In finding that Defendant violated the FDCPA, the Court awarded statutory damages of $500; Plaintiff has not proven any right to compensatory damages caused by the violation. This is not a situation where Plaintiff would have reasonably believed up until trial that there was a reasonable possibility of recovering compensatory damages for the FDCPA violation. In other words, as to the FDCPA violation, this was always (or at least for a substantial time prior to trial) a statutory damages case. (In contrast, had she proven a violation of her right to privacy, Plaintiff might have been entitled to substantial compensatory damages for that tort.)
Some of the time expended by Plaintiff's counsel was in resisting the motion for summary judgment of Martin Melson, an unsuccessful effort (See Doc. No. 14).

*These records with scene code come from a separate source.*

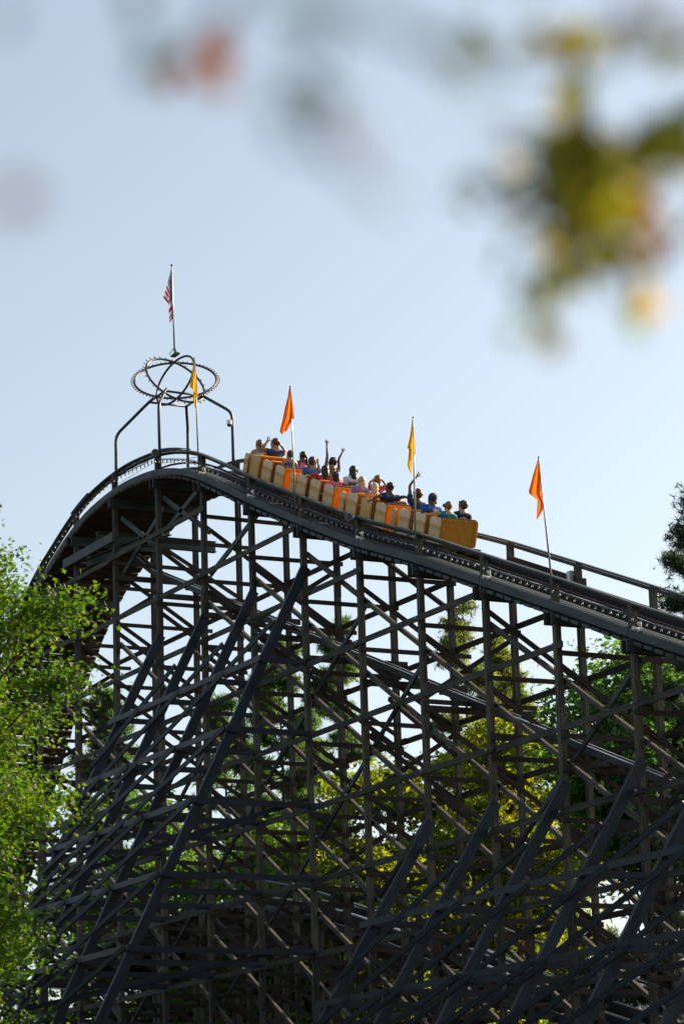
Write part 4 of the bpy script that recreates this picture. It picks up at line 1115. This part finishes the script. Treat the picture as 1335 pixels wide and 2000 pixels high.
for (a, b_, sx, sy, n_, d) in ((1258, 420, 15, 30, 8, 3.0), (1270, 510, 10, 22, 4, 3.0), (970, 245, 16, 16, 3, 2.6), (430, 105, 20, 14, 7, 2.7), (350, 135, 30, 14, 6, 2.5), (310, 160, 10, 10, 3, 2.7), (705, 270, 12, 14, 2, 1.9), (1300, 30, 24, 14, 4, 2.0), (15, 390, 8, 16, 2, 1.8)):
    spray(a, b_, sx, sy, d, n_, RU)
for (a, b_) in ((1090, 300), (1110, 420), (1050, 560), (1130, 520), (1200, 440), (1240, 590), (1258, 450), (1270, 520), (935, 370), (1000, 400), (1060, 650), (1110, 215), (970, 245), (1325, 330)):
    twig(NP(1165, 325, 3.0), NP(a, b_, 3.0), .005, .002, .01)
    twig(NP(1165+rnd.uniform(-40, 60), 335, 2.98), NP(a+rnd.uniform(-25, 25), b_+rnd.uniform(-25, 25), 2.97), .004, .0015, -.01)
# thin twigs closer in, almost dissolved by the blur
for (x0, y0, x1, y1, d) in ((1250, 60, 900, 90, 1.7), (900, 90, 640, 0, 1.7), (930, 95, 880, 60, 1.6), (640, 0, 560, 130, 1.6), (560, 130, 780, 400, 1.6), (560, 200, 620, 240, 1.5), (640, 0, 470, -40, 1.7), (470, -40, 280, 160, 1.8), (280, -30, 290, 60, 1.8)):
    twig(NP(x0, y0, d), NP(x1, y1, d), .0038, .002)
DK = []
for (a, b_, sx, sy, n_, d) in ((600, 195, 30, 30, 3, 1.8), (755, 375, 20, 16, 2, 1.9), (290, 20, 12, 14, 3, 2.2), (280, 110, 16, 30, 2, 2.0), (20, 45, 12, 16, 3, 2.2), (880, 110, 34, 16, 4, 1.8), (680, 20, 60, 14, 3, 1.7)):
    spray(a, b_, sx, sy, d, n_, DK)
twig(main, NP(1250, 60, 1.75), .012, .004)
tb.build('trunk', BARK, near, smooth=True)
leaf_mesh('foliage', F_FALL, np.array(LV), .022, LOBED, near)
leaf_mesh('dark_foliage', F_PINED, np.array(DK), .017, LOBED, near)  # a few near leaves in a dark blue-green colour
leaf_mesh('rusty_foliage', F_RUST, np.array(RU), .019, LOBED, near)
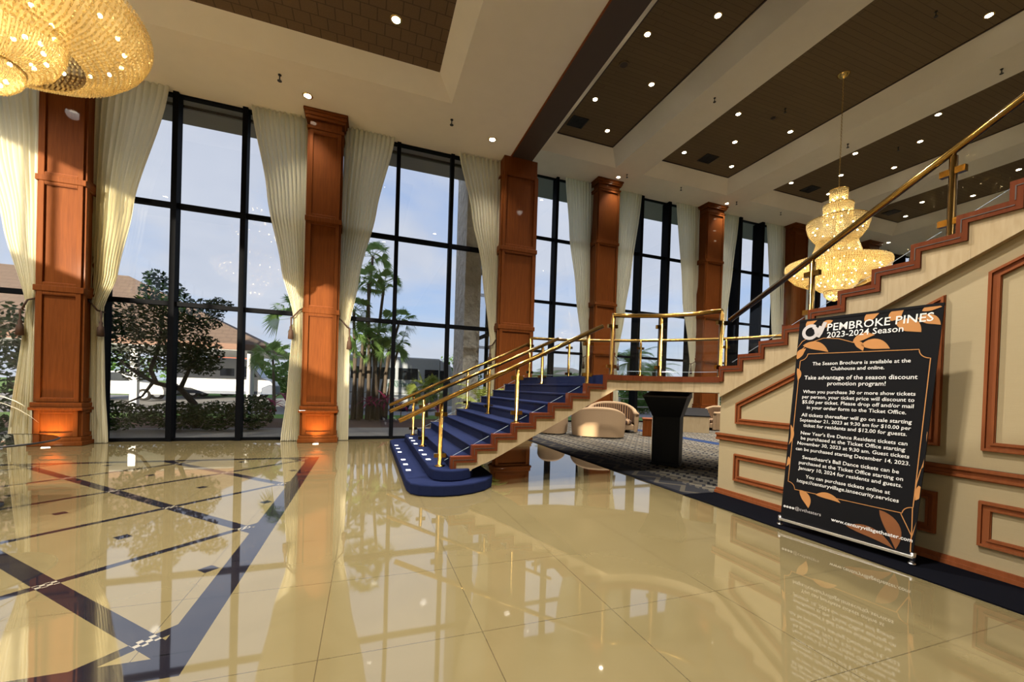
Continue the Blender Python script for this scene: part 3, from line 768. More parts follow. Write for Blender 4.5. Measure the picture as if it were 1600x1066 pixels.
for j in range(NJ):
    ya, yb = y2(j), y2(j+1); z = z2(j)
    gr_.box((XS-.089, ya-.036, z-.15), (XS-.08, ya-.028, z-.03)); gr_.box((XS-.089, yb-.03, z-.038), (XS-.08, ya-.036, z-.03))

gr_.build('trim_groove', DARKB, st)
MB().box((3.588, YN-.097, 1.61), (3.5995, YF, 1.762)).build('step', NAVY, st)
# ---------------------------------------------------------------- railings
def post(mb, x, y, z0, z1, r=.032):
    mb.lathe([(.001, z0), (.075, z0), (.075, z0+.012), (.05, z0+.02), (r, z0+.03), (r, z1-.06), (r*.6, z1-.05), (r*.6, z1)], (x, y, 0), 14)
def clamps(mb, x, y, zz, ax):
    for z in zz:
        if ax == 'x': mb.box((x-.09, y-.025, z-.03), (x+.09, y+.025, z+.03))
        else: mb.box((x-.025, y-.09, z-.03), (x+.025, y+.09, z+.03))
def railing(label, path, posts, ax, glass, name='stair_railing'):
    c = Vector(path[0]); t = thing(name, label, 'railing', (path[0][0], path[0][1], 0), 'brass and glass railings')
    MB().tube(path, .036, 12).build('handrail', BRASS, t, smooth=True)
    for x, y, z0, z1 in posts:
        p = MB(); post(p, x, y, z0, z1); po = p.build('post', BRASS, t, smooth=True)
        for zz in (z0+.16, z1-.2):
            cm = MB(); clamps(cm, x, y, (zz,), ax); cm.build('glass_clamp', BRASS, po)
    for g in glass:
        m_ = MB()
        for a, b in zip(g, g[1:]):
            (xa, ya, la, ha), (xb, yb, lb, hb) = a, b
            m_.add([(xa, ya, la), (xb, yb, lb), (xb, yb, hb), (xa, ya, ha)], [(0, 1, 2, 3)])
        gp = m_.build('glass_panel', RGLASS, t)
        MB().tube([(p[0], p[1], p[2]) for p in g], .0032, 5).build('glass_edge', GEDGE, gp)
    return t
def rz1(x): return .99+.497*(x-.45)          # handrail height over the lower flight
def nz1(x): return .36+.525*(x-1.0)          # a line just above the nosings
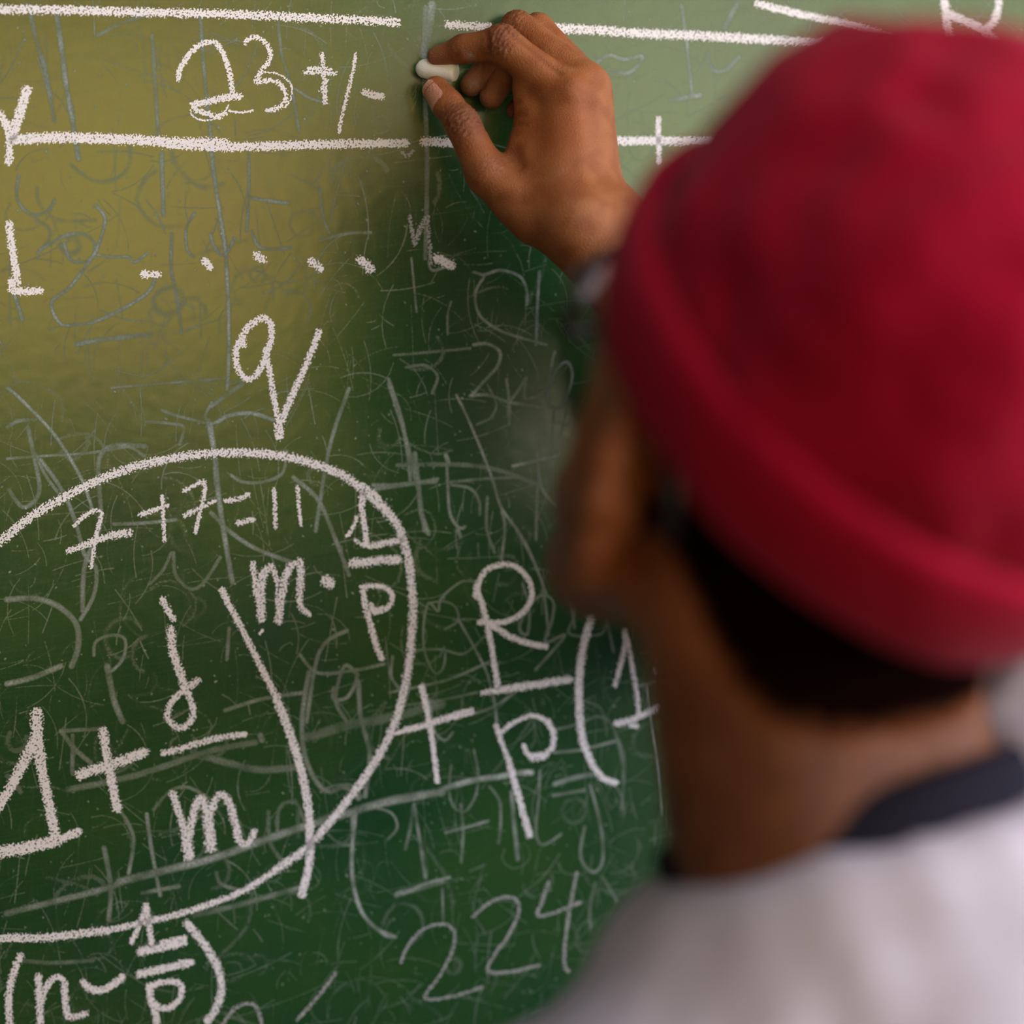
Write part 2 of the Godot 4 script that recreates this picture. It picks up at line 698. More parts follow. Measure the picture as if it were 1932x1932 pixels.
func chalkboard() -> Node3D:
	var root := Node3D.new()
	root.name = "chalkboard"
	tag(root, "worn green chalkboard covered in chalk formulas and rubbed out scribbles", "chalkboard")
	add_child(root, true)
	old_chalk()
	var m := mat(Color.WHITE, 1.0, 0.6)
	board_textures(m)
	m.heightmap_enabled = true
	var fine := bump(noise(0.09, FastNoiseLite.TYPE_SIMPLEX, 3, 5), 512)
	m.heightmap_texture = fine
	m.heightmap_scale = 0.004
	var st := tool()
	var x0 := -1.3
	var x1 := 2.3
	var y0 := 0.85
	var y1 := 2.15
	st.set_uv(Vector2.ZERO)
	box(st, Vector3(x0, y0, -0.02), Vector3(x1, y1, -0.0006))
	for p in [Vector2(x0, y0), Vector2(x1, y1), Vector2(x1, y0), Vector2(x0, y0), Vector2(x0, y1), Vector2(x1, y1)]:
		st.set_uv(Vector2((p.x - PATCH.x) / PATCH_SIDE, 1.0 - (p.y - PATCH.y) / PATCH_SIDE))
		st.add_vertex(Vector3(p.x, p.y, 0))
	put("board_surface", flat(st), m, root)
	var rail := mat(Color(0.42, 0.28, 0.16), 0.45)
	for e in [[Vector3(x0 - 0.05, y0 - 0.05, -0.021), Vector3(x1 + 0.05, y0, 0.014)], [Vector3(x0 - 0.05, y1, -0.021), Vector3(x1 + 0.05, y1 + 0.05, 0.014)], [Vector3(x0 - 0.05, y0, -0.021), Vector3(x0, y1, 0.014)], [Vector3(x1, y0, -0.021), Vector3(x1 + 0.05, y1, 0.014)]]:
		st = tool()
		box(st, e[0], e[1], 0.004)
		put("frame_rail", flat(st), rail, root)
	st = tool()
	box(st, Vector3(x0, y0 - 0.065, 0.014), Vector3(x1, y0 - 0.05, 0.09), 0.003)
	box(st, Vector3(x0, y0 - 0.05, 0.08), Vector3(x1, y0 - 0.03, 0.09), 0.003)
	put("chalk_tray", flat(st), rail, root)
	return root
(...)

While the amount of actual recovery in dollars was limited, the Court cannot say that the case was entirely a matter of economic waste as alleged by Defendant, especially since the Court has excluded any consideration of the settlement discussions. Plaintiff vigorously investigated possible violations of the FDCPA by various entities which were trying to recover from her niece and it is probable her vigorous investigation substantially aided in excluding her from those efforts. The case was thus "successful" in obtaining a cessation of efforts to involve her, inappropriately, in her niece's credit problems. While it may have been unwise on her part to invest as much as she did in this litigation, the Court cannot say that all of that investment was unwise.
Considering all of the above factors, the Court finds that an attorney fee award of $3,500 is reasonable in this case.
The Clerk will accordingly enter judgment in favor of the Plaintiff and against the Defendant in the amount of $4,000.